§ Work instructions
Repeat, exactly and in full, the lines of the listing below, but without any pictures.

[Start Data shown]

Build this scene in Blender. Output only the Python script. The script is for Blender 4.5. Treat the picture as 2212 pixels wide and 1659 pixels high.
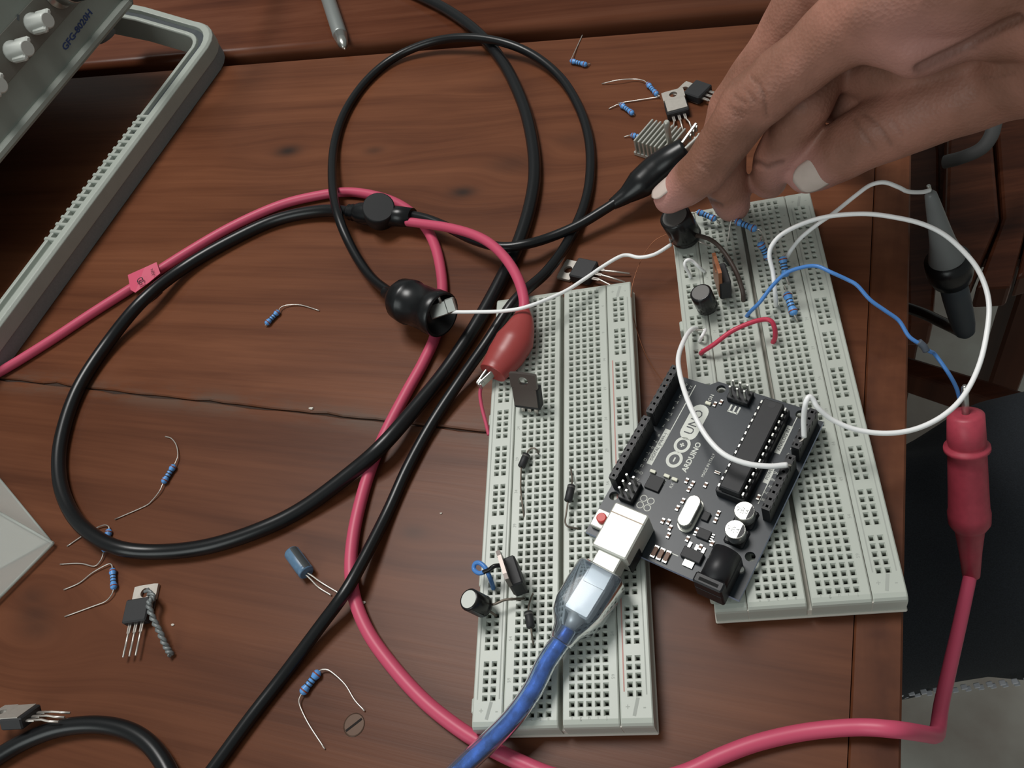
import bpy, bmesh, math, random
import numpy as np
from mathutils import Vector, Matrix

for o in list(bpy.data.objects):
    bpy.data.objects.remove(o, do_unlink=True)
SC = bpy.context.scene
COL = SC.collection
random.seed(7)

# ------------------------------------------------------------------ camera (mm, solved from the breadboards)
FPX = 1865.75
CAM = Vector((56.6387, -140.2222, 265.9032))
CR = Vector((0.96511469, 0.03638570, -0.25928692))     # camera right
CU = Vector((0.11594882, 0.82850425, 0.54784722))      # camera up
CB = Vector((0.23475412, -0.55879941, 0.79538275))     # camera back
cam = bpy.data.cameras.new('camera')
camo = bpy.data.objects.new('camera', cam); COL.objects.link(camo)
cam.sensor_fit = 'HORIZONTAL'; cam.sensor_width = 36.0
cam.lens = FPX / 2212.0 * 36.0
cam.clip_start = 0.01; cam.clip_end = 50
Mc = Matrix((CR, CU, CB)).transposed().to_4x4(); Mc.translation = CAM * 0.001
camo.matrix_world = Mc
SC.camera = camo

# ------------------------------------------------------------------ light
world = bpy.data.worlds.new('room_ambient'); SC.world = world; world.use_nodes = True
wb = world.node_tree.nodes['Background']
wb.inputs[0].default_value = (0.93, 1.0, 0.97, 1); wb.inputs[1].default_value = 0.21

def area(name, loc, target, sx, sy, power, col):
    l = bpy.data.lights.new(name, 'AREA'); l.shape = 'RECTANGLE'; l.size = sx; l.size_y = sy
    l.energy = power; l.color = col
    o = bpy.data.objects.new(name, l); COL.objects.link(o)
    o.location = loc
    d = Vector(target) - Vector(loc)
    o.rotation_euler = d.to_track_quat('-Z', 'Y').to_euler()
    return o
area('window_light', (-0.95, -1.35, 1.0), (0, 0.05, 0), 1.0, 1.0, 9, (0.93, 1.0, 0.98))
area('ceiling_lamp', (-0.42, 0.60, 1.65), (0.0, 0.05, 0), 0.6, 0.6, 22, (1.0, 0.98, 0.95))

vs = SC.view_settings
vs.view_transform = 'Standard'; vs.look = 'None'; vs.gamma = 1.0; vs.use_curve_mapping = False
vs.exposure = 0.0

# ------------------------------------------------------------------ helpers
def W(px, py, z=0.0):
    """point (mm) at height z on the sight line of a photograph pixel"""
    d = CR * ((px - 1106) / FPX) - CU * ((py - 829.5) / FPX) - CB
    return CAM + d * ((z - CAM.z) / d.z)

def depth(p):
    return -(Vector(p) - CAM).dot(CB)

def pxmm(n, p):
    """size in mm of n pixels at point p"""
    return n * depth(p) / FPX

def lin(c):
    c = c / 255.0
    return c / 12.92 if c <= 0.04045 else ((c + 0.055) / 1.055) ** 2.4

def rgb(r, g, b):
    return (lin(r), lin(g), lin(b), 1.0)

MATS = {}
def mat(name, col, rough=0.5, metal=0.0, spec=0.5, noise=0.0, nscale=300.0, bump=0.0, bscale=600.0,
        trans=0.0, ior=1.45, alpha=1.0, sss=0.0, coat=0.0):
    if name in MATS:
        return MATS[name]
    m = bpy.data.materials.new(name); m.use_nodes = True
    nt = m.node_tree; b = nt.nodes['Principled BSDF']
    b.inputs['Base Color'].default_value = col
    b.inputs['Roughness'].default_value = rough
    b.inputs['Metallic'].default_value = metal
    b.inputs['Specular IOR Level'].default_value = spec
    b.inputs['Transmission Weight'].default_value = trans
    b.inputs['IOR'].default_value = ior
    b.inputs['Alpha'].default_value = alpha
    b.inputs['Coat Weight'].default_value = coat
    if sss:
        b.inputs['Subsurface Weight'].default_value = sss
        b.inputs['Subsurface Radius'].default_value = (0.004, 0.0015, 0.001)
        b.inputs['Subsurface Scale'].default_value = 0.5
    tc = nt.nodes.new('ShaderNodeTexCoord')
    if noise:
        n = nt.nodes.new('ShaderNodeTexNoise'); n.inputs['Scale'].default_value = nscale
        n.inputs['Detail'].default_value = 4
        nt.links.new(tc.outputs['Object'], n.inputs['Vector'])
        mx = nt.nodes.new('ShaderNodeMix'); mx.data_type = 'RGBA'; mx.blend_type = 'MIX'
        mr = nt.nodes.new('ShaderNodeMapRange')
        mr.inputs[1].default_value = 0.3; mr.inputs[2].default_value = 0.7
        nt.links.new(n.outputs[0], mr.inputs[0]); nt.links.new(mr.outputs[0], mx.inputs[0])
        k1, k2 = 1 - noise, 1 + noise
        mx.inputs[6].default_value = (col[0]*k1, col[1]*k1, col[2]*k1, 1)
        mx.inputs[7].default_value = (min(1, col[0]*k2), min(1, col[1]*k2), min(1, col[2]*k2), 1)
        nt.links.new(mx.outputs[2], b.inputs['Base Color'])
    if bump:
        n2 = nt.nodes.new('ShaderNodeTexNoise'); n2.inputs['Scale'].default_value = bscale
        n2.inputs['Detail'].default_value = 3
        nt.links.new(tc.outputs['Object'], n2.inputs['Vector'])
        bp = nt.nodes.new('ShaderNodeBump'); bp.inputs['Strength'].default_value = bump
        bp.inputs['Distance'].default_value = 0.0006
        nt.links.new(n2.outputs[0], bp.inputs['Height']); nt.links.new(bp.outputs[0], b.inputs['Normal'])
    MATS[name] = m
    return m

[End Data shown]

§ Solved problem
Build this scene in Blender. Output only the Python script. The script is for Blender 4.5. Treat the picture as 2212 pixels wide and 1659 pixels high.
import bpy, bmesh, math, random
import numpy as np
from mathutils import Vector, Matrix

for o in list(bpy.data.objects):
    bpy.data.objects.remove(o, do_unlink=True)
SC = bpy.context.scene
COL = SC.collection
random.seed(7)

# ------------------------------------------------------------------ camera (mm, solved from the breadboards)
FPX = 1865.75
CAM = Vector((56.6387, -140.2222, 265.9032))
CR = Vector((0.96511469, 0.03638570, -0.25928692))     # camera right
CU = Vector((0.11594882, 0.82850425, 0.54784722))      # camera up
CB = Vector((0.23475412, -0.55879941, 0.79538275))     # camera back
cam = bpy.data.cameras.new('camera')
camo = bpy.data.objects.new('camera', cam); COL.objects.link(camo)
cam.sensor_fit = 'HORIZONTAL'; cam.sensor_width = 36.0
cam.lens = FPX / 2212.0 * 36.0
cam.clip_start = 0.01; cam.clip_end = 50
Mc = Matrix((CR, CU, CB)).transposed().to_4x4(); Mc.translation = CAM * 0.001
camo.matrix_world = Mc
SC.camera = camo

# ------------------------------------------------------------------ light
world = bpy.data.worlds.new('room_ambient'); SC.world = world; world.use_nodes = True
wb = world.node_tree.nodes['Background']
wb.inputs[0].default_value = (0.93, 1.0, 0.97, 1); wb.inputs[1].default_value = 0.21

def area(name, loc, target, sx, sy, power, col):
    l = bpy.data.lights.new(name, 'AREA'); l.shape = 'RECTANGLE'; l.size = sx; l.size_y = sy
    l.energy = power; l.color = col
    o = bpy.data.objects.new(name, l); COL.objects.link(o)
    o.location = loc
    d = Vector(target) - Vector(loc)
    o.rotation_euler = d.to_track_quat('-Z', 'Y').to_euler()
    return o
area('window_light', (-0.95, -1.35, 1.0), (0, 0.05, 0), 1.0, 1.0, 9, (0.93, 1.0, 0.98))
area('ceiling_lamp', (-0.42, 0.60, 1.65), (0.0, 0.05, 0), 0.6, 0.6, 22, (1.0, 0.98, 0.95))

vs = SC.view_settings
vs.view_transform = 'Standard'; vs.look = 'None'; vs.gamma = 1.0; vs.use_curve_mapping = False
vs.exposure = 0.0

# ------------------------------------------------------------------ helpers
def W(px, py, z=0.0):
    """point (mm) at height z on the sight line of a photograph pixel"""
    d = CR * ((px - 1106) / FPX) - CU * ((py - 829.5) / FPX) - CB
    return CAM + d * ((z - CAM.z) / d.z)

def depth(p):
    return -(Vector(p) - CAM).dot(CB)

def pxmm(n, p):
    """size in mm of n pixels at point p"""
    return n * depth(p) / FPX

def lin(c):
    c = c / 255.0
    return c / 12.92 if c <= 0.04045 else ((c + 0.055) / 1.055) ** 2.4

def rgb(r, g, b):
    return (lin(r), lin(g), lin(b), 1.0)

MATS = {}
def mat(name, col, rough=0.5, metal=0.0, spec=0.5, noise=0.0, nscale=300.0, bump=0.0, bscale=600.0,
        trans=0.0, ior=1.45, alpha=1.0, sss=0.0, coat=0.0):
    if name in MATS:
        return MATS[name]
    m = bpy.data.materials.new(name); m.use_nodes = True
    nt = m.node_tree; b = nt.nodes['Principled BSDF']
    b.inputs['Base Color'].default_value = col
    b.inputs['Roughness'].default_value = rough
    b.inputs['Metallic'].default_value = metal
    b.inputs['Specular IOR Level'].default_value = spec
    b.inputs['Transmission Weight'].default_value = trans
    b.inputs['IOR'].default_value = ior
    b.inputs['Alpha'].default_value = alpha
    b.inputs['Coat Weight'].default_value = coat
    if sss:
        b.inputs['Subsurface Weight'].default_value = sss
        b.inputs['Subsurface Radius'].default_value = (0.004, 0.0015, 0.001)
        b.inputs['Subsurface Scale'].default_value = 0.5
    tc = nt.nodes.new('ShaderNodeTexCoord')
    if noise:
        n = nt.nodes.new('ShaderNodeTexNoise'); n.inputs['Scale'].default_value = nscale
        n.inputs['Detail'].default_value = 4
        nt.links.new(tc.outputs['Object'], n.inputs['Vector'])
        mx = nt.nodes.new('ShaderNodeMix'); mx.data_type = 'RGBA'; mx.blend_type = 'MIX'
        mr = nt.nodes.new('ShaderNodeMapRange')
        mr.inputs[1].default_value = 0.3; mr.inputs[2].default_value = 0.7
        nt.links.new(n.outputs[0], mr.inputs[0]); nt.links.new(mr.outputs[0], mx.inputs[0])
        k1, k2 = 1 - noise, 1 + noise
        mx.inputs[6].default_value = (col[0]*k1, col[1]*k1, col[2]*k1, 1)
        mx.inputs[7].default_value = (min(1, col[0]*k2), min(1, col[1]*k2), min(1, col[2]*k2), 1)
        nt.links.new(mx.outputs[2], b.inputs['Base Color'])
    if bump:
        n2 = nt.nodes.new('ShaderNodeTexNoise'); n2.inputs['Scale'].default_value = bscale
        n2.inputs['Detail'].default_value = 3
        nt.links.new(tc.outputs['Object'], n2.inputs['Vector'])
        bp = nt.nodes.new('ShaderNodeBump'); bp.inputs['Strength'].default_value = bump
        bp.inputs['Distance'].default_value = 0.0006
        nt.links.new(n2.outputs[0], bp.inputs['Height']); nt.links.new(bp.outputs[0], b.inputs['Normal'])
    MATS[name] = m
    return m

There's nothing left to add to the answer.